Ida isn’t the only one becoming something else in the novel. Midas also changes, but because of his love for the girl. “He could barely believe he had lived so long without wanting to touch. Photography had made him forget the necessity of this feeling.”
St. Hauda’s Land is often portrayed as a stark, color-deprived place. Much of Shaw’s imagery describes the shadows and white dullness of things. Ida’s “skin and blond hair were such pale shades they looked monochrome.” Shaw is clearly interested in the use of landscape and the transforming power of light. “But light was magic, making the dull earth vivid.”
There’s certainly magic to be found in the novel, but no real explanation for why or when it started. Ida’s glass transformation is one that others on the island have experienced, but there’s no backstory for where the ailment came from. It could be, as one of the characters says, a product of the land itself. “I think places take hold of us and we become mere parts of the landscape, taking on its quirks and follies.”
The land is a strange one, for sure. There’s an animal that turns every creature white when they look into it’s eyes. There are moth-winged bulls, tiny cattle the size of insects with wings on their backs. But the strangest thing of all is the love that develops between socially awkward Midas and Ida, a woman who desperately wants his affection.

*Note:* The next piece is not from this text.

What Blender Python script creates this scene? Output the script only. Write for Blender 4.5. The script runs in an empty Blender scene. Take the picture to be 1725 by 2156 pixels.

When it happens (and come on, is it really a spoiler that the two get together?) on this land of peculiar occurrences, their love is the most magical of all.
“She had felt a collision with him and known that she had wanted this her whole life: to crash for just one moment into another person at such a velocity as to fuse with him.”
The Girl with Glass Feet: A Novel is about overcoming one’s fears and childhood inhibitions. It’s also a reminder of how strong love can be even at its most delicate moments.



sounds magical
thank you for the review! this book sounds magical and definitely has a place on my to-read list now.